_What you need to do_.
Would you quote the material below from its first line through the line containing "tag(o, 'black ribbed", exactly and with both ends included?

Rows from a 3D scene dataset

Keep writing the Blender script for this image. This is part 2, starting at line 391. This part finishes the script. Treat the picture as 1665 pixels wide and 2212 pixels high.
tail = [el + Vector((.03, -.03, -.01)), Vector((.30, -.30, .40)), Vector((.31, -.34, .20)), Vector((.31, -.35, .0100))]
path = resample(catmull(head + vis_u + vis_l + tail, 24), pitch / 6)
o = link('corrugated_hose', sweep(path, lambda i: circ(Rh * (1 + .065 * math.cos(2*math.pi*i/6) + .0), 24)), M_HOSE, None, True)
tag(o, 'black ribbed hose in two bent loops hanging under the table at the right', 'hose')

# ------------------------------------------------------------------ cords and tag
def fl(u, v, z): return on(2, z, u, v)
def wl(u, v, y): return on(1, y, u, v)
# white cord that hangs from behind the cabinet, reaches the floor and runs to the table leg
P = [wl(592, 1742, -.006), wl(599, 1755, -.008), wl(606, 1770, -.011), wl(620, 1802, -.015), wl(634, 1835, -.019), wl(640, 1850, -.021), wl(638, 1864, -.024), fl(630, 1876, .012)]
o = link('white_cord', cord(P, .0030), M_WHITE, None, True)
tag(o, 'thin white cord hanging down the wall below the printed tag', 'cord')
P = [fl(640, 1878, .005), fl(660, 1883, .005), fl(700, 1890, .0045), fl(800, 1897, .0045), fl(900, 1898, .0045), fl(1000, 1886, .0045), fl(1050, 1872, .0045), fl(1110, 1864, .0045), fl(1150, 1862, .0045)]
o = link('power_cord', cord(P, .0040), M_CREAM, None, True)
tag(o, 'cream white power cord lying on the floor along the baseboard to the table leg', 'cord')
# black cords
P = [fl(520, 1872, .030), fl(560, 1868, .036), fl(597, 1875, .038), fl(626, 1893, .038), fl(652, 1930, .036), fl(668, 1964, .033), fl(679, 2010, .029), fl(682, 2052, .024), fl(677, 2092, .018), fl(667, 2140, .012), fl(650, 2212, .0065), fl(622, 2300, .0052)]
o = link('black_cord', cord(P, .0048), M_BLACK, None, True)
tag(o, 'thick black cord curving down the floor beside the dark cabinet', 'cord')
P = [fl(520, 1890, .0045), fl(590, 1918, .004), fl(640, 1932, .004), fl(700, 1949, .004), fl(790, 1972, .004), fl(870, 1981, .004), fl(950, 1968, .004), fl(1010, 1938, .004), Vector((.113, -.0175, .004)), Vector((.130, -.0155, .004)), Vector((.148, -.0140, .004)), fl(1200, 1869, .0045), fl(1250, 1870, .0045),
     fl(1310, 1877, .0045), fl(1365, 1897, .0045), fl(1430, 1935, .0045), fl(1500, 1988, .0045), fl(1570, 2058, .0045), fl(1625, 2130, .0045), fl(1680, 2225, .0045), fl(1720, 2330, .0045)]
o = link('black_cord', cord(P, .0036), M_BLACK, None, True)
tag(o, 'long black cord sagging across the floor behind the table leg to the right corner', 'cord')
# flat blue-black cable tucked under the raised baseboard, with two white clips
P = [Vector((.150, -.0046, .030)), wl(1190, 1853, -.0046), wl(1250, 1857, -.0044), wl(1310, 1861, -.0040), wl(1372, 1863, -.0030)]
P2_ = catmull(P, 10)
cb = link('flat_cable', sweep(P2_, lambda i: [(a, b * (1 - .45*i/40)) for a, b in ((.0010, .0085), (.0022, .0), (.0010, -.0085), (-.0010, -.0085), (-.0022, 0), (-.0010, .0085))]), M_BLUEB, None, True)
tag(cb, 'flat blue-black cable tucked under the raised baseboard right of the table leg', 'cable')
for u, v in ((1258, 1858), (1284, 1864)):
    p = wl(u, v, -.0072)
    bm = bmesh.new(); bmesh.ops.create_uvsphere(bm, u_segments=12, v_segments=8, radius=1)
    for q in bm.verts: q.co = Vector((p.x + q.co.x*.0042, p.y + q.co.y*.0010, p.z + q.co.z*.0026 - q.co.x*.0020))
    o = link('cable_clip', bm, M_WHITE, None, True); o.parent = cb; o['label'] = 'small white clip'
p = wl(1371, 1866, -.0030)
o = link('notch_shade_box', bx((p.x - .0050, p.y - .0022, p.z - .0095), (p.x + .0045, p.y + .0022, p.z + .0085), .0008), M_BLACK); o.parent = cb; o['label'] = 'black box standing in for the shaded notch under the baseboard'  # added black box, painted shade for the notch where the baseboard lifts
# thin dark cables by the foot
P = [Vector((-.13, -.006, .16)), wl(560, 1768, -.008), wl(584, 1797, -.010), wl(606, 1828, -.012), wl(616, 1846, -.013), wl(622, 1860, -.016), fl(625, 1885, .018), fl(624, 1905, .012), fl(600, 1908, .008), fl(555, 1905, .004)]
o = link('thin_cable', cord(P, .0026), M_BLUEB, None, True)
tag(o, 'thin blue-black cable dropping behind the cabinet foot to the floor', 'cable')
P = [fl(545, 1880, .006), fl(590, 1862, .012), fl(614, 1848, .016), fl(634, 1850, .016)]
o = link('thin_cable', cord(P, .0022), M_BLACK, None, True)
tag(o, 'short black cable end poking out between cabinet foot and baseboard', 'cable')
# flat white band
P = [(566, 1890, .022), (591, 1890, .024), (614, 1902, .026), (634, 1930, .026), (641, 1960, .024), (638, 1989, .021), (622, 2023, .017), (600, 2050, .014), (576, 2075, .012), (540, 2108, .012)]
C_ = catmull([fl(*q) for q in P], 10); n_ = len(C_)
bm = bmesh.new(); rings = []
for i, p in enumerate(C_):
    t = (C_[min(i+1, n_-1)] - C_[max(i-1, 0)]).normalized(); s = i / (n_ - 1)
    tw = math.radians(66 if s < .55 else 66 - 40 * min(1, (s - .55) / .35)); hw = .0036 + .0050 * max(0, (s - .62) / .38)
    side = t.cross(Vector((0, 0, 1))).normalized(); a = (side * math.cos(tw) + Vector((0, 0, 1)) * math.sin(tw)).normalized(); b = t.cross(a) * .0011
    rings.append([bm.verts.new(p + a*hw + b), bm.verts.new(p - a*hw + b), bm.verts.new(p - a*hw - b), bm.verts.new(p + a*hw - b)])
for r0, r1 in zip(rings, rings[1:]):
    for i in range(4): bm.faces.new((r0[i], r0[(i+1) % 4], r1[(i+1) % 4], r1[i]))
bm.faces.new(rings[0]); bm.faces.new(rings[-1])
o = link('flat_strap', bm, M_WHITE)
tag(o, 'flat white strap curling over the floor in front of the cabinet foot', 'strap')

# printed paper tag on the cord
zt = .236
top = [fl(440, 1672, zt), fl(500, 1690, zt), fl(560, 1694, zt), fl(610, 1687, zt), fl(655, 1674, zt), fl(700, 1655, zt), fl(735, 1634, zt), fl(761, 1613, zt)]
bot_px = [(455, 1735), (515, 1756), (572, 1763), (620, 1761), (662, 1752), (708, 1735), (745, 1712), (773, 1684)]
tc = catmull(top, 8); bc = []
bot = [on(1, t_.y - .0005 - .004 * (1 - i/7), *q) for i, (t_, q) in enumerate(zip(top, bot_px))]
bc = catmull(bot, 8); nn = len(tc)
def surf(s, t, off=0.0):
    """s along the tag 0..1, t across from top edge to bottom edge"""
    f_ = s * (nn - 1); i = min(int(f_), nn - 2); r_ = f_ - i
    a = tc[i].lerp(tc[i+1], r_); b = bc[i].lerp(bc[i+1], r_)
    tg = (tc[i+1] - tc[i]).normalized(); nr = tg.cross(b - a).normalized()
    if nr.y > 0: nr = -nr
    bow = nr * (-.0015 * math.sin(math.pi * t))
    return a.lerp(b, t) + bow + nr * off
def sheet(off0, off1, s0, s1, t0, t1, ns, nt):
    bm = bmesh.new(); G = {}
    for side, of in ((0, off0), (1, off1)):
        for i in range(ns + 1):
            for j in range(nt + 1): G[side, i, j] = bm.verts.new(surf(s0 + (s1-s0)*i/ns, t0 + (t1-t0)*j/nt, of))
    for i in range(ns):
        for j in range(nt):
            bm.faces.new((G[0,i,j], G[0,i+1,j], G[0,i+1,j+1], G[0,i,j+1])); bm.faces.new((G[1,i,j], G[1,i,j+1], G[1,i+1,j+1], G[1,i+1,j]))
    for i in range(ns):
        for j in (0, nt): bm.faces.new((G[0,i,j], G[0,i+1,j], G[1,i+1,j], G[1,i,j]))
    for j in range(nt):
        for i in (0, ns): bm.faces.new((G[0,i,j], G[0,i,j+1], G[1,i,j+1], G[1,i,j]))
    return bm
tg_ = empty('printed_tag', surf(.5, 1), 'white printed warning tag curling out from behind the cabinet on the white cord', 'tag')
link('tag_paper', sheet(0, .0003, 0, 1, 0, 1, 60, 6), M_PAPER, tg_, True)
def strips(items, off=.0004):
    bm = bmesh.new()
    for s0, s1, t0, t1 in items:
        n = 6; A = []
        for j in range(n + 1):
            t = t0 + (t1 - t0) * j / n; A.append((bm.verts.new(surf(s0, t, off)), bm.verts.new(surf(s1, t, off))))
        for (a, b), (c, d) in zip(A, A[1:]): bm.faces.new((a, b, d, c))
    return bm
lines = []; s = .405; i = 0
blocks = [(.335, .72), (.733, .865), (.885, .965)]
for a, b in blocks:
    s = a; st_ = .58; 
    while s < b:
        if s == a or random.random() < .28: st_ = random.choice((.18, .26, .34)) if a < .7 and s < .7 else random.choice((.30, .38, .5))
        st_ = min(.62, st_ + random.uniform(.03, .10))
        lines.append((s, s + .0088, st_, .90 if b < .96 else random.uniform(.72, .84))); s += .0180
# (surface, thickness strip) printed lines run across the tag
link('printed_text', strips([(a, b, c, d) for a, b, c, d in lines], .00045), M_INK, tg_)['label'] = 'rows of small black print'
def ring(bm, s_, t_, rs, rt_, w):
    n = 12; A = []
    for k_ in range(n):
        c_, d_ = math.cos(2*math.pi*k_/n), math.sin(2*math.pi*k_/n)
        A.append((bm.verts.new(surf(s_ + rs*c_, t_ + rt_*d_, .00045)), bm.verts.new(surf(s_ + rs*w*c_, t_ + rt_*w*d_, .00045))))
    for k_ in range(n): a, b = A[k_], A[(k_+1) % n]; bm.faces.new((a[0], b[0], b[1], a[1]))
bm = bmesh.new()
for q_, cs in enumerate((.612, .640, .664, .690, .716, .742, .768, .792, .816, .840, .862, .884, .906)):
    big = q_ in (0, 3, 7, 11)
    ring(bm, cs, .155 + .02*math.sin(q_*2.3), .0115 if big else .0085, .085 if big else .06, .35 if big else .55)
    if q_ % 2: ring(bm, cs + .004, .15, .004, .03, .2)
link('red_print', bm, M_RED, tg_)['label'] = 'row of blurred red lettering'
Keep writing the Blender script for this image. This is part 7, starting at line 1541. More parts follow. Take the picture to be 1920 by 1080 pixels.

_Solution below_.
Keep writing the Blender script for this image. This is part 2, starting at line 391. This part finishes the script. Treat the picture as 1665 pixels wide and 2212 pixels high.
tail = [el + Vector((.03, -.03, -.01)), Vector((.30, -.30, .40)), Vector((.31, -.34, .20)), Vector((.31, -.35, .0100))]
path = resample(catmull(head + vis_u + vis_l + tail, 24), pitch / 6)
o = link('corrugated_hose', sweep(path, lambda i: circ(Rh * (1 + .065 * math.cos(2*math.pi*i/6) + .0), 24)), M_HOSE, None, True)
tag(o, 'black ribbed hose in two bent loops hanging under the table at the right', 'hose')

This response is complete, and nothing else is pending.